No.
ALL stocks listed at HSX "are affected primarily by number of people purchasing/selling" (called 'Virtual Trader') but HSX has put in place a few mechanisms to correct the stocks (like weekend adjusts, starbond adjusts and stock delists). CX reflect the same information as HSX, what traders think a movies box office will in the first four weekends of release. CX just does not have the opening weekend mechanism that the HSX stocks do.

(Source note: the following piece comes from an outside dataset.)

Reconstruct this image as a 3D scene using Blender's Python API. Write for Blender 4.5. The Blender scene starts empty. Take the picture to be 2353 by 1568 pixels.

Your original post and your reply to my post feel manipulative in nature, like you are suggesting/telling everybody that they should short all the CX stocks that are higher priced than their HSX stock counterparts. "and one would be wise to simply short anything with a big difference..." is a really unwise position to take. The CX stocks are IPOed at a price and players invest accordingly to how they think that movie will make that price. Most of the curent CX stocks listed at HSX are for summer movies and players have already invested at IPO (which I stated in my first post). If you remove the idea of your manipulation, logic says a large percentage of players have already invested at IPO and are sitting on the stock, "with no momentum, the stock will not move".
Holiday Warrants and CXs are like surfing. You get on your board and paddle out into the water and wait for a wave. HWs you are waiting for the strike price to come, CXs you are waiting for the IPO price. Your investments arent that a movie will make its HW strike price or CX IPO price, you are investing for the amount they make OVER those prices, that is when you catch a wave and start surfing! Your idea is that since a movie hasnt opened and made no box office, we should short Holiday Warrants at IPO? No, we should paddle out and get ready for that wave, and if the wave is a dud then we flip the stock short, thats the fun, thats the game part of playing these stocks.
Since the players are sitting on the stocks waiting and expecting them to make the CX price you should not expect any or much movement of said stocks unless some mechanism appears to move them (manipulation, reviews, trailers, etc). Newton's Laws: A body at rest stays at rest until an outside force acts upon it.
In the way that the CX stocks were created and how they are played you should expect this to be the norm: the stocks will rise after IPO and level off then sit in that range until release weekend (unless something moves them, like low theater count, terrible reviews, bad rating, protests, etc) and numbers come in. Good numbers will have some traders flip long and other new investors buy in causing the price to bump a little and then again level off until delist. Bad opening numbers will cause attentive traders to flip short causing a fall in the stock a level off then a much smaller fall with a level off and hold at that price until delist.
Attempting to get traders to flip their CX stocks to shore up the price difference is a futile act. It is as futile as somebody yelling daily that Avatar HW is $100 ARB and that everybody should buy; everybody did, and the market doesnt have the power to move that much price. You may gain a few supporters and a little HSX money; but you will have to consistently make these kinds of posts and most likely recieve the same amount of player reaction (not much). CXs will continue to operate this way until changes the basics of the stock itself.